Sly Stone was one of those who fell into a life of heavy drug use.  By the time the 1970s arrived, he was a functioning drug user - he spent every waking hour high on drugs.  In fact, there were reports that Sly Stone would have guitar cases filled with cocaine for his own personal use.  Because of Sly's increasing addiction to cocaine, it caused him to miss quite a few shows that Sly & The Family Stone were scheduled to play.  These missed shows caused people to stop attending their concerts.  By the mid-1970s, their concerts - which used to sell out five years earlier - only managed to sell one-eighth of what the concert venues could hold.  Stone's repeated drug use also caused tension within the band.  Gregg Errico would be the first to leave the group, and the others soon followed.  By 1975, Sly Stone was essentially a solo artist keeping the Sly & The Family Stone name going, but due to poor sales of his future albums and his dependence on drugs, Sly Stone checked into rehab in 1984.  He did attempt a comeback of sorts in the mid-1980s, releasing a few singles here and there, but after getting arrested in 1987 for possession of cocaine, he disappeared from the music spotlight for almost twenty years.

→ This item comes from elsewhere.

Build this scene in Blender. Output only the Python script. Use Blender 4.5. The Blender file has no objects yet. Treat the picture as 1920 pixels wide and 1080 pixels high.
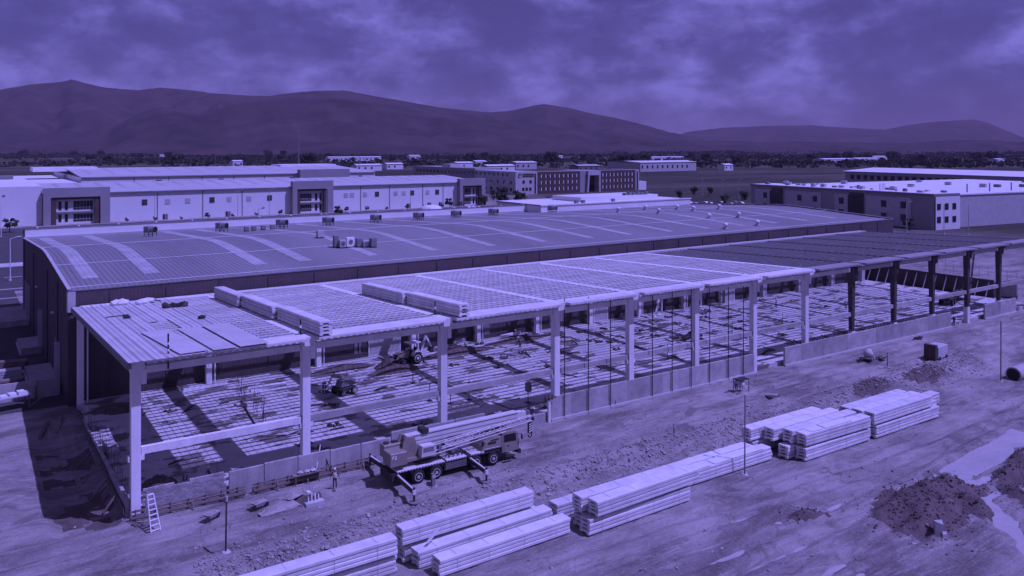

His last public appearance in the music scene took place in 2006 - thirteen years after the band's 1993 induction into the Rock and Roll Hall of Fame.  Sly & The Family Stone were supposed to play a special reunion performance at the end of the Grammy Awards, and organizers were worried that he would be a no show, as he missed many of the rehearsals.

He did end up making that performance...but he left after only three minutes on stage, making it one of the weirdest live performances ever shown at a Grammy Awards ceremony. 

Not much is known about what Stone is doing these days, but it was reported that in September 2011, Stone was reportedly homeless and living in a van near Los Angeles, California.  It's been two and a half years since then, and I have to wonder what is going on with him now.

Still...regardless of Sly Stone's personal problems, 45 years ago, he was a leading figure in making sure that all people were treated with dignity and respect...and that everybody had the power to become everyday people.